For a look at the issues currently facing the markets, make sure to read today’s Ahead of Wall Street article
The Dow Jones Industrial Average (DJI) dropped 0.3% to close Friday’s trading session at 16,065.67. The Standard & Poor (S&P 500) too fell 0.3% to finish at 1,841.13. The tech-laden Nasdaq Composite Index declined 0.4% to 4,245.40. The fear-gauge CBOE Volatility Index (VIX) surged 9.9% to settle at 17.82. Total volume on the New York Stock Exchange was 3.3 billion shares. Declining stocks were outnumbered by advancing stocks on the NYSE. For 41% stocks that declined, 56% advanced.
For the week, the S&P 500, Dow and Nasdaq fell 2%, 2.4% and 2.1%, respectively. Nasdaq had its worst weekly run since April last year. Throughout the week, escalating political tension between Russia and the West over Crimea weighed heavily on the indexes. Also, concerns over a possible slowdown in China’s economy and less-than-expected growth in Japan’s economy had a negative impact on the markets.
On Friday, US stocks declined as investors focused on the upcoming vote in Crimea. Citizens of Crimea will decide on Sunday whether to stay with Ukraine or become part of Russia. Meanwhile, in response to the violence in Donetsk on Thursday night, Russia threatened to invade other areas of Ukraine and deployed more troops into Crimea.
President Barrack Obama had earlier warned Russia to curtail their aggression over Ukraine; otherwise they will be “forced to apply costs” to Moscow.
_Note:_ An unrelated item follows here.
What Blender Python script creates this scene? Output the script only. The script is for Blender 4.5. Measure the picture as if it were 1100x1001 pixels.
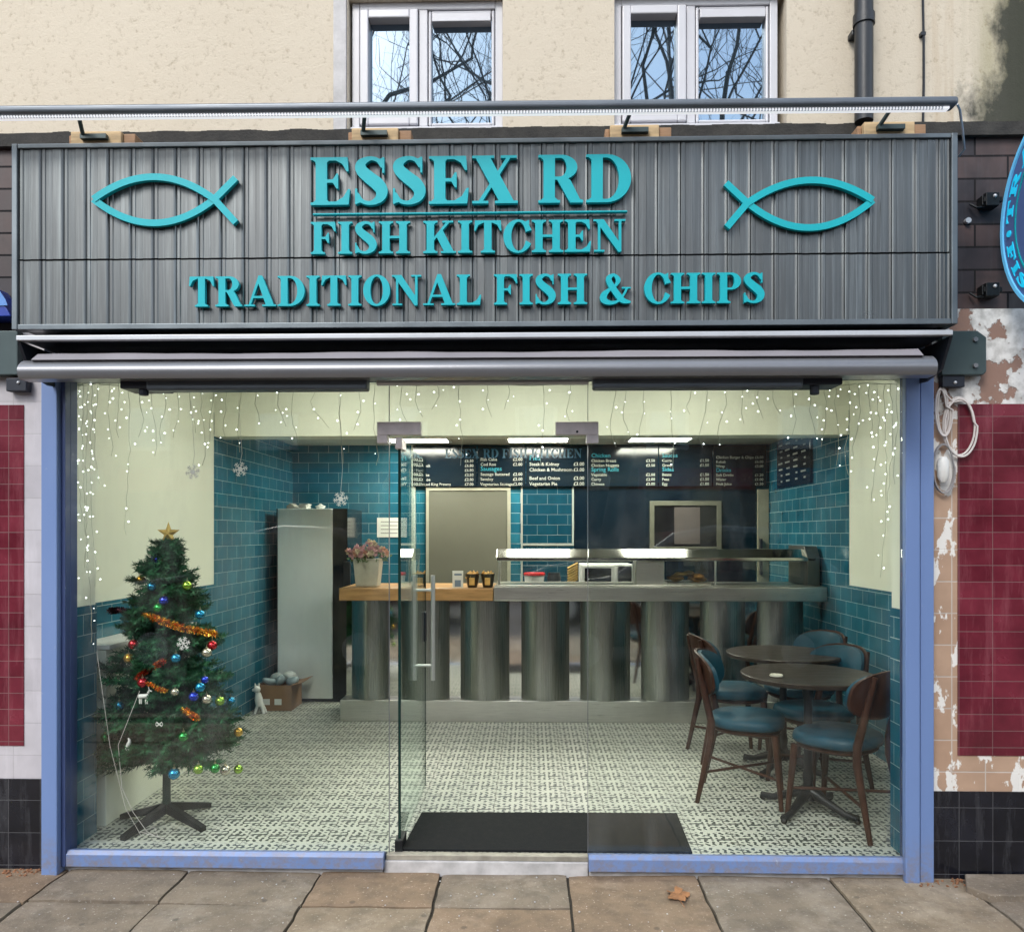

However, the U.S. and Russia found “no common vision” over this ongoing crisis after hours of talk on Friday. These developments unnerved investors as they moved from equities and invested in safe haven-assets.
On the domestic front, the U.S. Department of Labor reported that producer prices fell 0.1% in February for the first time in three months. This fall was in sharp contrast to the consensus estimate of wholesale prices increasing by 0.2% in February. Lower profit margins for clothing retailers and a 1.1% fall in the cost of gasoline were cited to be the reasons behind the drop in wholesale prices for the month of February.
The University of Michigan and Thomson Reuters’ preliminary reading of consumer sentiment declined in March and touched the lowest level in four months. The gauge was at 79.9 in March, less than the consensus forecast of it rising to 82. Harsh winter weather affecting the growth of the economy was cited to be the reason for the dent in investors’ sentiment.
Five out of ten sectors of the S&P 500 ended in red. The Financial Select Sector SPDR (XLF) and the Technology Select Sector SPDR (XLK) led the decline as both the sectors declined 0.6%. Top holdings from the Financials sectors such as Wells Fargo & Company (NYSE:WFC), JPMorgan Chase & Co. (NYSE:JPM), Berkshire Hathaway Inc. (NYSE:BRK-B), Bank of America Corporation (NYSE:BAC) and Citigroup Inc. (NYSE:C) decreased 0.9%, 1.1%, 0.9%, 2.1% and 0.9%, respectively.
Key stocks from the Technology sector such as Apple Inc. (NASDAQ:AAPL), Google Inc. (NASDAQ:GOOG), Microsoft Corporation (NASDAQ:MSFT), International Business Machines Corporation (NYSE:IBM) and Oracle Corporation (NYSE:ORCL) fell 1.1%, 1.4%, 0.5%, 0.9% and 0.1%, respectively.